Pas de jurisprudence
Il n’y a pas de jurisprudence, de coutume établie en matière d’exclusion lors d’affaire judiciaire. Jean-Charles Luperto inculpé puis condamné a épuisé toutes les voies de recours est toujours membre du PS. Lors des dernières affaires, la plupart des inculpés ou condamnés sont partis d’eux-mêmes. Ils ont démissionné avant que le PS intervienne. Ce fut le cas d’Alain Mathot, inculpé en 2011, jugé coupable en 2022, il ne sera jamais exclu durant toute la procédure. Il démissionne du PS après sa condamnation.
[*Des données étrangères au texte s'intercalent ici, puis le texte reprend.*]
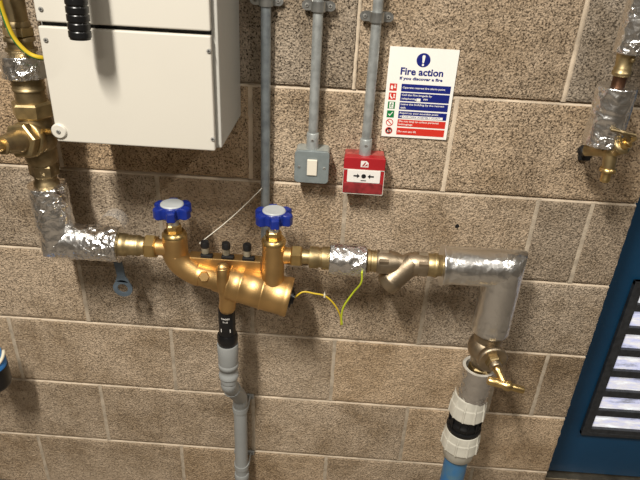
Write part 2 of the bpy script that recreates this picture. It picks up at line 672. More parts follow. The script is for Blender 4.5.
# mortar slab, slightly recessed, filling the wall to its back; bed joints tooled, upright joints nearly flush
wb.box(((XL + XR) / 2, 0.014 + 0.068, ZT / 2), (XR - XL - 0.002, 0.136, ZT), 1)
zj = [1.35 - 0.225 * k for k in range(-4, 6)]
for row in range(-1, 11):
    zt = 1.35 + 0.225 * (1 - row)
    zb = zt - 0.225
    if zb < -0.01 or zt > 1.9:
        continue
    off = 0.0 if row % 2 == 0 else 0.225
    js = [off + 0.45 * k for k in range(-6, 5)]
    js = [j for j in js if XL + .05 < j < XR - .05]
    if row % 2 == 0:
        js = [j for j in js if j < 1.4] + ([1.476] if row in (2, 4) else [])
    for j in js:
        n = 30
        pts, fs = [], []
        for i in range(n + 1):
            z = zb + 0.002 + (0.225 - 0.004) * i / n
            wj = .0085 if (row == 0 and j > 1.3) else .0055 if row < 2 else .0070
            w0 = wj + noise.noise(V((j * 3, 1, z * 70))) * 0.0025
            w1 = wj + noise.noise(V((j * 3, 9, z * 70))) * 0.0025
            y = 0.0012 + noise.noise(V((j, 5, z * 30))) * 0.001
            pts += [(j - w0, 0.014 if row < 1 else .002, z), (j - w0 * .6, y, z), (j + w1 * .6, y, z), (j + w1, 0.014 if row < 1 else .002, z)]
        for i in range(n):
            for q in range(3):
                fs.append([i * 4 + q, i * 4 + q + 1, (i + 1) * 4 + q + 1, (i + 1) * 4 + q])
        wb.add(pts, fs, 1 if row < 2 else 2, True)
    # bed joint ribbon, leaning outwards at its lower edge
    n = int((XR - XL) / 0.01)
    pts, fs = [], []
    for i in range(n + 1):
        x = XL + (XR - XL) * i / n
        w = noise.noise(V((x * 55, zb, 2))) * 0.0014
        y = 0.0005 + noise.noise(V((x * 30, zb, 4))) * 0.0012
        pts += [(x, 0.013, zb + 0.0047), (x, 0.0125, zb + 0.0010), (x, y + .005, zb - 0.0018), (x, y, zb - 0.0045), (x, 0.003, zb - 0.0070 + w)]
    for i in range(n):
        for q in range(4):
            fs.append([i * 5 + q, i * 5 + q + 1, (i + 1) * 5 + q + 1, (i + 1) * 5 + q])
    wb.add(pts, fs, 1, True)
wall = struct(wb.build('wall_back', ['block', 'mortar', 'mortar_smear'], None, recalc=False))
hp = at(457, 226)
h = MB().turn(hp + V((0, -0.0012, 0)), hp + V((0, 0.002, 0)), [(0, 0.0052), (0.5, 0.0048), (0.5, 0.004), (1, 0.001)], seg=16)
ho = h.build('drilled_hole', 'ink', wall)
h = at(457, 226)

fl = MB().box((0.8, -1.5, -0.05), (5.2, 4.2, 0.1))
struct(fl.build('floor', 'floor'))
# wall beyond the door
w2 = MB().box((2.94, 0.075, ZT / 2), (0.76, 0.15, ZT))
w2.box((2.07, .075, 2.6), (.99, .15, 1.1))
struct(w2.build('wall_right', 'mortar'))

# ------------------------------------------------------------------ blue door with its vent
YD = 0.155
dl = MB()
dl.box(((1.5 + 2.58) / 2, YD + 0.022, 1.065), (1.08, 0.044, 2.01), 0, 0.002)
struct(MB().box((2.04, YD + .02, .028), (1.08, .10, .056), 0, .003).build('trim_1', 'gunmetal'))
door = struct(dl.build('door_1', 'door'))
fTL = at(632, 279, -YD)
fBL = at(581, 432, -YD)
fx0 = (fTL.x + fBL.x) / 2
fx1 = fx0 + 0.50
fz0, fz1 = fBL.z, fTL.z
fm = MB()
fr = 0.026
for c, s_ in (((fx0 + fr / 2, YD - .006, (fz0 + fz1) / 2), (fr, .016, fz1 - fz0)), ((fx1 - fr / 2, YD - .006, (fz0 + fz1) / 2), (fr, .016, fz1 - fz0)),
              (((fx0 + fx1) / 2, YD - .0062, fz0 + .007), (fx1 - fx0, .016, .014)), (((fx0 + fx1) / 2, YD - .0062, fz1 - .007), (fx1 - fx0, .016, .014))):
    fm.box(c, s_, 0, 0.002)
frame = fm.build('louvre_frame', 'louvre', door)
tops = [(637.5, 292, 302), (632, 309, 325), (624, 331, 346), (616.5, 352, 367), (609, 373, 387), (603, 393, 408), (596, 413, 430)]
zz = [(at(x, a, -YD).z, at(x, b, -YD).z) for x, a, b in tops]
pitch = (zz[1][0] - zz[-1][0]) / 5
z_low = zz[-1][0]
i = 0
pz = []
while z_low + pitch * i < fz1 - 0.012:
    pz.append(z_low + pitch * i)
    i += 1
for i, zt in enumerate(pz):
    hh = pitch * 0.70
    x0, x1 = fx0 + fr - 0.001, fx1 - fr + 0.001
    p = MB()
    p.add([(x0, YD - .004, zt), (x1, YD - .004, zt), (x1, YD - .0015, zt - hh), (x0, YD - .0015, zt - hh)], [[0, 1, 2, 3]])
    p.add([(x0, YD + .001, zt), (x1, YD + .001, zt), (x1, YD + .001, zt - hh), (x0, YD + .001, zt - hh)], [[0, 1, 2, 3]])
    p.build('louvre_pane', 'pane', frame)
    s_ = MB()
    s_.box(((x0 + x1) / 2, YD - .006, zt - hh - pitch * .15), (x1 - x0, .014, pitch * .31), 0, 0.0015)
    s_.build('louvre_slat', 'louvre', frame)

# ------------------------------------------------------------------ white cabinet
DF = 0.235
cx0, cx1 = 0.345, 0.645
zb_ = at(217, 151.5, DF).z
zg = (at(42, 24, DF).z + at(215, 34, DF).z) / 2
ztop = 1.72
cab = thing('electrical_cabinet', 'large white wall cabinet with split front cover above the foil elbow', 'cabinet', ((cx0 + cx1) / 2, -0.1, zb_))
b = MB()
b.box(((cx0 + cx1) / 2 + .004, -(DF - .017 + .002) / 2, (zb_ + ztop) / 2), (cx1 - cx0 + .011, DF - .017 - .002, ztop - zb_ - .001), 0, 0.003)
b.build('body', 'grey_side', cab)
b = MB()
b.box(((cx0 + cx1) / 2, -DF + .0162, (zb_ + ztop) / 2), (cx1 - cx0 - .004, .004, ztop - zb_ - .012))
b.build('seal', 'seal', cab)
for name, z0, z1 in (('lower_cover', zb_, zg - .0035), ('upper_cover', zg + .0035, ztop)):
    b = MB()
    b.box(((cx0 + cx1) / 2, -DF + .0072, (z0 + z1) / 2), (cx1 - cx0, .0144, z1 - z0), 0, 0.003, seg=3)
    c_ = b.build('front_cover', 'white', cab)
    if name == 'lower_cover':
        c_low = c_
    for (px, py) in (((46, 40), (209, 51), (213, 139)) if name == 'lower_cover' else ((41, 9),)):
        q = at(px, py, DF)
        q.y = -DF - .0002
        if (px, py) == (60, 130):
            q.x += 0.004
        screw(c_, q, 0.0042)
q = at(60.5, 131, DF)
MB().turn((q.x - .002, -DF + .001, q.z), (q.x - .002, -DF - .004, q.z), [(0, .0145), (.7, .0145), (1, .012)], seg=32).build('corner_boss', 'white', c_low)
screw(c_low, (q.x - .002, -DF - .004, q.z), .0042)
g_ = at(72, 145, .19)
b = MB().turn((g_.x, -.17, zb_ + .004), (g_.x, -.17, zb_ - .012), [(0, .024), (.6, .024), (1, .019)], seg=28)
lab(b.build('cable_gland', 'gloss_black', cab), 'black cable gland under the cabinet')

# black ribbed flexible conduit
DH = 0.30
p0, p1 = at(80.5, 39, DH), at(76, 0, DH)
up_ = V((p1.x + (p1.x - p0.x) * 3, p1.y, 3.05))
b = MB()
ax = dense([p0, p1, up_], 0.0008)
per = 0.0125
rr = []
s_ = 0
for i, p in enumerate(ax):
    if i:
        s_ += (ax[i] - ax[i - 1]).length
    ph = (s_ % per) / per
    rr.append(0.0178 * (1 - 0.09 * (1 if ph < 0.22 else 0)))
rr[0] = 0.0165
b.sweep(ax, rr, 32)
tag(b.build('flexible_conduit', 'gloss_black'), 'black ribbed flexible conduit hanging open-ended in front of white cabinet', 'conduit')

# ------------------------------------------------------------------ steel conduits, saddles, switch, call point
def conduit(x, ztop_, zend, r, d, m, label):
    b = MB()
    b.turn((x, -d, zend), (x, -d, ztop_), [(0, r), (1, r)], seg=28)
    return tag(b.build('steel_conduit', m), label, 'conduit', 'galvanised conduits running down the wall')


CXS = [0.712, 0.8175, 0.935]
c1 = conduit(CXS[0], 2.35, 0.98, .0105, .022, 'galv_dark', 'grey steel conduit closest to the white cabinet, passing behind blue handwheel')
swz1 = at(310, 149, .05).z
c2 = conduit(CXS[1], 2.35, swz1 + .004, .0105, .030, 'galv', 'grey steel conduit dropping into top of grey light switch box')
cpz1 = at(363, 151, .05).z
c3 = conduit(CXS[2], 2.35, cpz1 + .004, .0105, .030, 'galv', 'grey steel conduit dropping into top of red fire call point')
for i, (x, py, d, lb) in enumerate(((CXS[0], 5, .022, 'zinc saddle clip on the conduit nearest the cabinet'), (CXS[1], 6.5, .030, 'zinc saddle clip on the conduit above the light switch'), (CXS[2], 14, .030, 'zinc saddle clip on the conduit above the red call point'))):
    z = at(320, py - 1 if i == 0 else py, d).z
    t = thing('conduit_saddle', lb, 'pipe clip', (x, -d, z - .01), 'saddle clips on the steel conduits')
    b = MB()
    w = .0095
    rr_ = .0128
    ring = [(-.026, -.0075), (-rr_, -.0075)] + [(-rr_ * math.cos(a), -d - rr_ * math.sin(a)) for a in [PI * k / 14 for k in range(15)]] + [(rr_, -.0075), (.026, -.0075)]
    ring = [(-.0245, -d + .012), (-rr_ - .001, -d + .012)] + [(-rr_ * math.cos(PI * k / 14), -d - rr_ * math.sin(PI * k / 14)) for k in range(15)] + [(rr_ + .001, -d + .012), (.0245, -d + .012)]
    th = .0018
    vs, fs = [], []
    for zz_ in (z - w, z + w):
        for (a, y) in ring:
            n_ = V((a, y + d)).normalized() if abs(a) < rr_ + .0005 else V((0, -1))
            vs.append((x + a, y, zz_))
            vs.append((x + a + n_.x * th, y + n_.y * th, zz_))
    n = len(ring)
    for k in range(n - 1):
        a, b_, c, e = 2 * k, 2 * k + 1, 2 * k + 2, 2 * k + 3
        A_, B_, C_, E_ = a + 2 * n, b_ + 2 * n, c + 2 * n, e + 2 * n
        fs += [[b_, e, E_, B_], [a, c, C_, A_], [a, b_, e, c], [A_, B_, E_, C_]]
    fs += [[0, 1, 2 * n + 1, 2 * n], [2 * n - 2, 2 * n - 1, 4 * n - 1, 4 * n - 2]]
    b.add(vs, fs)
    for sx in (-1, 1):                               # rounded ears
        b.turn((x + sx * .0245, -d + .0123, z), (x + sx * .0245, -d + .0117 - th, z), [(0, w), (1, w)], seg=20)
    b.build('strap', 'zinc', t)
    b = MB().box((x, -(d - .012) / 2, z), (.05, d - .013, .018), 0, .001)
    b.build('spacer', 'zinc', t)
    for sx in (-1, 1):
        screw(t, (x + sx * .0235, -d + .0116 - th, z), .0045)

sw0, sw1 = at(293, 150, .05), at(329, 183, .05)
swc = V(((sw0.x + sw1.x) / 2 + .001, 0, (at(310, 151, .05).z + at(310, 183, .05).z) / 2))
sw_w, sw_h = 0.077, at(310, 151, .05).z - at(310, 183, .05).z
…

Yvan Mayeur et Stéphane Moreau ont eux aussi démissionné avant que le PS n’intervienne, sentant le vent tourner sans doute, et pour éviter l’humiliation d’une exclusion.
En fait, les dernières exclusions n’étaient pas liées à des affaires judiciaires, mais plutôt à des divergences politiques. Emir Kir, le député-bourgmestre de Saint-Josse a été exclu en 2020 par la commission de vigilance du PS bruxellois, pour ne pas avoir suivi la ligne du parti quant au cordon sanitaire. Muriel Targnion, bourgmestre de Verviers a été exclue aussi en 2020, elle pour avoir déposé une motion de méfiance collective dans sa commune contre l’avis de son parti.
Au cas par cas
Cette prudence du PS est partagée par les autres partis qui ont eu ces dernières années dans leurs rangs des affaires : le MR, les engagés, Défi.
Ce qui est certain c’est que la jurisprudence, un temps évoquée au moment des affaires de Charleroi, inculpation égal exclusion n’a jamais été appliquée. Pour une raison simple : un grand nombre d’inculpations n’ont pas débouché sur des condamnations. C’est même sans doute une majorité des cas. Les présidents de parti pouvaient difficilement se laisser enfermer dans l’agenda judiciaire. Encore moins dans l’agenda médiatique.
Jean-Charles Luperto, condamné par la justice, reste membre du PS parce que les faits d’outrage public aux mœurs ne sont pas considérés comme un problème politique suffisamment important pour justifier l’exclusion d’un élu faiseur de voix à Sambreville. Le calcul est inverse pour Marc Tarabella. Même pas encore inculpé, la suspicion de corruption est jugée suffisamment destructrice pour le parti pour exclure le député-bourgmestre d’Anthisne.
On peut donc être condamné et élu et n’être même pas inculpé et exclu. En la matière seul compte l’intérêt du parti.